Informazioni sul progetto e sul programma: www.confronti.net



Programma del soggiorno

Mercoledì 22 febbraio, a Lugano, ore 20.15, dibattito pubblico presso la sala multiuso di via Landriani 10. Incontro con Najwa S. I. Saadeh e Shulamit Tamara Rabinowitz dell’associazione Parents’ Circle - Families Forum, il pastore Giuseppe La Torre e Claudio Paravati, direttore di Confronti.

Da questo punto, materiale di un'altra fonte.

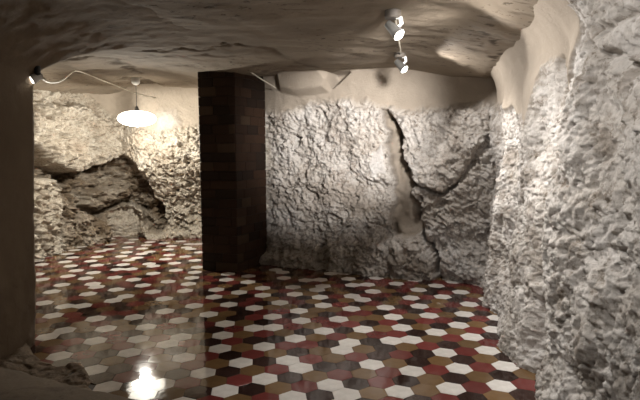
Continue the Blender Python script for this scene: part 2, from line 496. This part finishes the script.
L.off += 0.13 * L.inside([(20, 178), (46, 180), (55, 196), (58, 222), (59, 262), (20, 266)], 0.06)
L.off += 0.06 * L.inside([(61, 214), (94, 219), (105, 227), (104, 252), (61, 254)], 0.04)
L.off += 0.12 * L.inside([(145, 228), (158, 234), (200, 226), (230, 226), (230, 250), (146, 250)], 0.05)
L.crack([(28, 110), (36, 116), (46, 123)], 0.03, 0.10)
L.crack([(28, 140), (46, 137), (62, 136)], 0.03, 0.08)
L.crack([(34, 146), (44, 144), (54, 146)], 0.025, 0.06)
L.crack([(60, 180), (58, 215), (60, 250)], 0.035, 0.10)
L.crack([(143, 210), (146, 226), (145, 242)], 0.03, 0.12)
L.crack([(140, 150), (155, 158), (168, 152)], 0.02, 0.04)
L.crack([(40, 104), (60, 100), (84, 104), (104, 120)], 0.03, 0.06)
L.crack([(60, 132), (80, 140), (100, 142), (124, 150)], 0.025, 0.06)
L.crack([(74, 156), (92, 150), (112, 152)], 0.02, 0.05)
L.crack([(86, 112), (92, 126), (88, 138)], 0.02, 0.05)
L.crack([(66, 190), (84, 196), (104, 186)], 0.03, 0.10)
L.crack([(112, 172), (128, 180), (142, 176)], 0.03, 0.10)
L.crack([(172, 226), (184, 219), (196, 210)], 0.02, 0.05)
L.off += 0.15 * sstep(0.5, 0.0, L.Z) * (1 - cav) * (1 - alc)
hi = L.inside([(164, 132), (164, 118), (170, 114), (182, 116), (186, 126), (180, 132)], 0.10)
L.white = 0.2 * hi
L.off += 0.05 * hi
ov = sstep(L.sz(112, 200)[0], L.sz(150, 200)[0], L.S)
L.off += 0.72 * ov * sstep(0.45, 1.6, L.Z)
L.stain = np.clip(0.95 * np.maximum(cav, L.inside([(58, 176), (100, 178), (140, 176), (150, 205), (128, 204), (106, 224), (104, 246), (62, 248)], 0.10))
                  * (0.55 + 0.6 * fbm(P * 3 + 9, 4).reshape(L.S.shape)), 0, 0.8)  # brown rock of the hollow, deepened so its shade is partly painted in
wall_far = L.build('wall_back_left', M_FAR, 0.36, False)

# ---- ceiling: old plaster, slightly wavy, lower towards the right-hand wall
xs = np.linspace(-5.0, 2.7, 400); ys = np.linspace(-1.8, 9.9, 560)
X, Y = np.meshgrid(xs, ys, indexing='ij')
G = np.stack([X, Y, np.zeros_like(X)], -1)
P = G.reshape(-1, 3)
Zc = ZC + 0.03 * fbm(P * 0.8, 3).reshape(X.shape) + 0.010 * fbm(P * 4, 4).reshape(X.shape)
Zc += 0.04 * sstep(-1.4, -2.4, X) * sstep(5.0, 7.0, Y)
Zc -= 0.17 * sstep(0.7, 1.95, X)
Zc -= 0.14 * sstep(-3.1, -4.4, X)
st = np.zeros_like(X)
def ceil_pts(px): return [tuple(at_z(x, y, ZC)[:2]) for x, y in px]
nz = fbm(P * 5 + 4, 4).reshape(X.shape)
for px, wd, dep, amt in (([(62, 63), (90, 59), (112, 63), (128, 70), (142, 77)], 0.06, 0.02, 0.9),
                         ([(120, 60), (160, 57), (205, 54), (240, 56)], 0.05, 0.012, 0.55),
                         ([(140, 51), (180, 50), (210, 48), (238, 45)], 0.035, 0.02, 0.85),
                         ([(238, 45), (270, 50), (304, 66)], 0.04, 0.012, 0.5),
                         ([(150, 70), (198, 66)], 0.05, 0.01, 0.4),
                         ([(266, 74), (300, 66), (330, 69)], 0.05, 0.01, 0.6)):
    d = line_dist(ceil_pts(px), X + 0.12 * nz, Y + 0.12 * nz)
    m = np.exp(-(d / wd) ** 2)
    Zc += dep * m
    st = np.maximum(st, amt * m * np.clip(0.7 + 0.8 * nz, 0, 1))
d = poly_sdf(ceil_pts([(121, 81), (131, 79), (150, 85), (164, 91), (158, 94), (144, 92), (132, 86)]), X + 0.2 * nz, Y + 0.2 * nz)
m = sstep(0.05, -0.05, d); Zc += 0.035 * m; st = np.maximum(st, 0.8 * m)
d = poly_sdf(ceil_pts([(484, 9), (492, 14), (498, 34), (506, 40), (490, 44), (480, 24)]), X + 0.1 * nz, Y + 0.1 * nz)
st = np.maximum(st, 0.9 * sstep(0.1, -0.03, d) * sstep(0.28, 0.42, fbm(P * 11 + 2, 3).reshape(X.shape)))
G[..., 2] = Zc
ceiling = grid_obj('ceiling', G, M_CEIL, {'stain': st}, flip=True)
tag(ceiling, kind='structure')

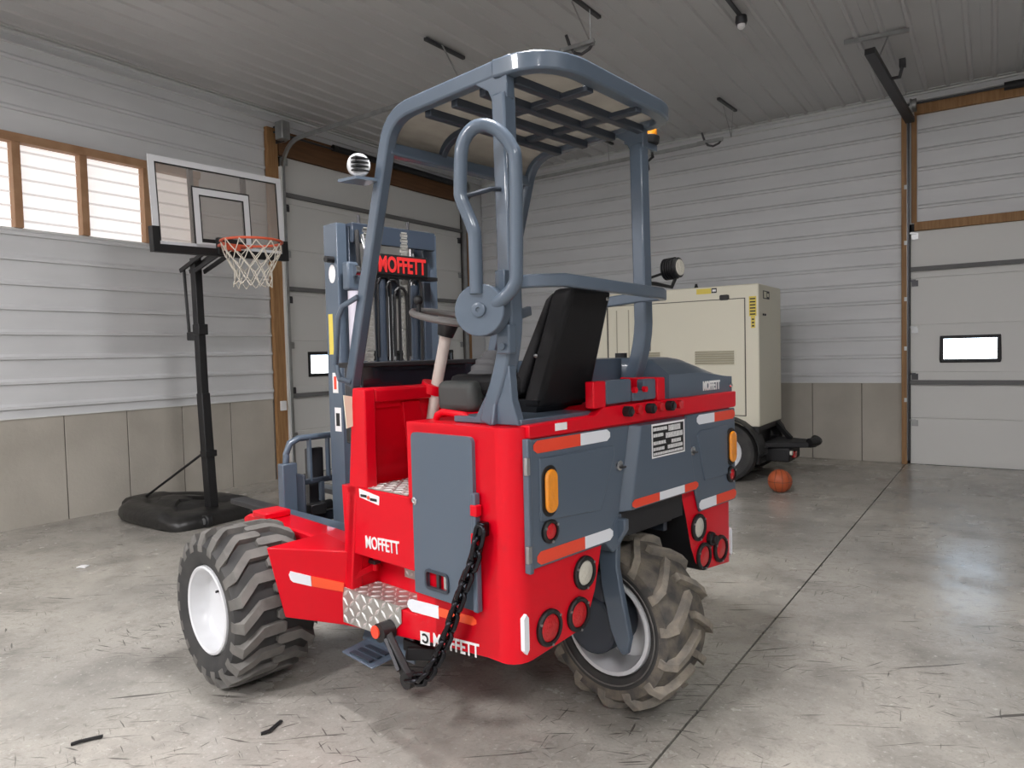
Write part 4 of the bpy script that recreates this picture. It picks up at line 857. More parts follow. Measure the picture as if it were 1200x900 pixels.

Giovedì 23 febbraio, a Firenze, Orna Akad (israeliana, Bethlehem Fair Trade Artisans) e Shatha Bannoura (palestinese, Sindyanna of Galilee) parteciperanno a un incontro promosso assieme alla Fondazione Circolo Fratelli Rosselli (via degli Alfani, 101), alle ore 21. Parteciperanno anche: Debora Spini (Fondazione Circolo Fratelli Rosselli) - Severino Saccardi (Direttore Rivista Testimonianze) - Prof. Alberto Tonini (Forum per i problemi della pace e della guerra) - Michele Lipori (rivista Confronti).

Venerdì 24 febbraio - Rondine Cittadella della Pace, la Onlus con sede nel borgo medievale di Rondine, vicino ad Arezzo (ore 15). Incontro con Orna Akad (israeliana, Bethlehem Fair Trade Artisans) e Shatha Bannoura (palestinese, Sindyanna of Galilee). Rondine Cittadella della Pace da vent’anni ospita lo Studentato internazionale in cui i ragazzi da Paesi in guerra tra loro imparano a conoscersi, a convivere ed a riconoscere la persona nel proprio nemico.

Sempre venerdì 24 febbraio, a Torino, incontro con Shulamit Tamara Rabinowitz e Najwa Saadeh, di Parents Circle Families Forum (vedi dettagli qui).

Sabato 25 febbraio, a Piombino, incontro all’Auditorium Centro Giovani, viale della Resistenza 4, ore 16, con Orna Akad (israeliana, Bethlehem Fair Trade Artisans) e Shatha Bannoura (palestinese, Sindyanna of Galilee).